October 27, 2013 at 04:52 PM · Just leave it alone ! It is going to get much worse than that over the next 100 years. Somebody in the future will appreciate its well worn appearance.

October 27, 2013 at 06:14 PM · They're the marks of a well used instrument. In the old days we just used to touch-up small blemishes with a bit of brown crayon & rub them with a soft cloth. Cost about 2 cents & nobody was any the wiser. Not a big deal if it's a factory violin. My old German fiddle is looking quite nicely worn after many years (& it sounds better than ever).

October 27, 2013 at 09:17 PM · I love my violin too much to rub crayon on it. Now I don't even dare to wipe the dust off the "affected area" with too much force.

October 27, 2013 at 10:16 PM · You love your violin so much you won't care for it properly?

That might backfire on you.

October 28, 2013 at 01:13 AM · If the chip is that small I would suggest just taking it to a luthier to have a bit of varnish dabbed on to seal it, probably at no charge. That's what I did when I caused a good chip in the varnish around the E string peg by forcing it too much.

October 28, 2013 at 09:36 AM · At N. A., I do take good care of my violin. The chip wasn't my fault at all, from the look it does look like the man who set up the violin wasn't careful with the sound post adjustment tool.

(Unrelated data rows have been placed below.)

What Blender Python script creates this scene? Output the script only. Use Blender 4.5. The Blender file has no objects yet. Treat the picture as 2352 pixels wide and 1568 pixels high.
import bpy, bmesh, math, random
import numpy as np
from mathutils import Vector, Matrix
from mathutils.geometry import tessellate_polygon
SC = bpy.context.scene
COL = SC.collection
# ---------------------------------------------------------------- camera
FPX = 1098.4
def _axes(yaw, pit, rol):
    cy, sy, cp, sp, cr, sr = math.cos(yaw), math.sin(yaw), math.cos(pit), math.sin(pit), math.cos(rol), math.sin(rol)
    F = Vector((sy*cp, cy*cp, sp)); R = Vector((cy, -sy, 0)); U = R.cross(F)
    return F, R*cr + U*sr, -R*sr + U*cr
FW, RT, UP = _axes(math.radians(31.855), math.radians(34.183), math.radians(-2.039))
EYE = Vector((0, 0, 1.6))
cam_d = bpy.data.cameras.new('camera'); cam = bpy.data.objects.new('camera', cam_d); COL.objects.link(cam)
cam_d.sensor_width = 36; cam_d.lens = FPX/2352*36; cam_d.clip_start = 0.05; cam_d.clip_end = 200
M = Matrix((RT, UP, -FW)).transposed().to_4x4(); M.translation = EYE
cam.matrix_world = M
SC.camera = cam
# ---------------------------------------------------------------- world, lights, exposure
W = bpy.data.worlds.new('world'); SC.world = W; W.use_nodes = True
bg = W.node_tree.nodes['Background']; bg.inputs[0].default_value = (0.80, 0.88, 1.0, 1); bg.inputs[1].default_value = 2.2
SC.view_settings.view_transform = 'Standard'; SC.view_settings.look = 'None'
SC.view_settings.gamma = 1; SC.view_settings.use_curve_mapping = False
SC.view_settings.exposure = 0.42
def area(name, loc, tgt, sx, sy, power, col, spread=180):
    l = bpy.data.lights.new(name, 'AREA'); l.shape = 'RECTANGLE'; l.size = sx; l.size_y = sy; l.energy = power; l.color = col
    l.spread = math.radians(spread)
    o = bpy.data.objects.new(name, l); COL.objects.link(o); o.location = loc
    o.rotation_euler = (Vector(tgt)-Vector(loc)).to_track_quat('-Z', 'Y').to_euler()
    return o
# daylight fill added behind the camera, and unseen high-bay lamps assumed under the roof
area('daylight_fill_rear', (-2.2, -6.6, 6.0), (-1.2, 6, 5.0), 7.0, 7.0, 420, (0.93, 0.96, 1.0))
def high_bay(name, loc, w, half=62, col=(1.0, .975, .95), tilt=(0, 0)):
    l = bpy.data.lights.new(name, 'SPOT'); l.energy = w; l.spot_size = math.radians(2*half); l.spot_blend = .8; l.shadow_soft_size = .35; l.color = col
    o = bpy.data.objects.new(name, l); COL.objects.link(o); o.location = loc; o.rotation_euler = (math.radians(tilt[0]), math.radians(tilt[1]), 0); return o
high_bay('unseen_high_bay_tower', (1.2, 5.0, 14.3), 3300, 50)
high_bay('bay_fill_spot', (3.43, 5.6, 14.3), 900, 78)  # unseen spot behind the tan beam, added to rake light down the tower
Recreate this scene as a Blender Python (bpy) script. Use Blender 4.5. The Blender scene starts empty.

I am always careful when I play my violin. I wipe the rosin off after every playing, careful not to drop it, and reading everything I could about violin.

Yes, I do take good care of my violin.

October 28, 2013 at 01:43 PM · I'm glad to hear that. I have run across some people who regard their instrument as so 'precious' that they don't actually use it as it was intended...

October 28, 2013 at 06:15 PM · It's like the first chip or scratch on a shiny new car, quite infuriating. I understand. But don't worry at all. As several people have already pointed out, if you don't like the notion of using a crayon, any luthier can put a little dab of colour and varnish over it.

It's tempting to say, though, violins are meant to be used, and chips and scratches will inevitably accumulate as you play. Just look at all the famous old instruments. The stress marks are part of their history and their charm. Many fine luthiers very carefully antique the finish of their new instruments with stress marks to give them that special appearance of warmth. There's a debate about that in violin circles, but it's a practice that's gone on for a very long time.

October 28, 2013 at 08:56 PM · Here's how I can prove I love my violin. I would take it to the luthier, but I don't want to part with it even for a few days. After all I did only have it for two months. I will bring it to a luthier little later.

October 28, 2013 at 09:44 PM ·

October 28, 2013 at 09:52 PM · At Darrett, just get a strange feeling the luthier will hold my violin, because he doesn't perform any job on the spot.

October 28, 2013 at 09:54 PM · But then maybe he will work on it right away, because he doesn't want more violins accumulating in his shop.

October 28, 2013 at 10:40 PM · I have to agree with Yinmui : luthiers in my area would not do it on the spot. They are backed up with work and you would have to leave it with them.

October 29, 2013 at 03:13 PM ·

October 29, 2013 at 05:22 PM · Not too long ago my new-ish violin got its first scratch. Nothing big, just a small little ding on the bottom. I just got a wolf SR that has an adjuster rod on it and the SR slipped giving it a small scratch. I thought oh well, its the first of many. Violins last a long time so im sure it will be okay and its story begins here. Theres still a small ding but the edges have smoothed over.

EDIT: @Krista - I was already thinking of these antenna caps that are the same thing but a smaller specific size. I just never got around to getting it since it was a one time thing (so far!).

October 29, 2013 at 07:20 PM · Slightly off topic, but I just wanted to let Nick (and anyone else) know that you can get a vacuum cap from the auto parts store to cover the adjuster bar on the Wolf rest to protect your violin's varnish from that rough end. The little yellow one is the perfect size.

October 29, 2013 at 08:06 PM · At Darrett - I have been taking my violin to this guy named David Herman who is in Bellmore. I will call him later and ask if he can do it right away when I bring violin in. If he won't, then I will take it somewhere else.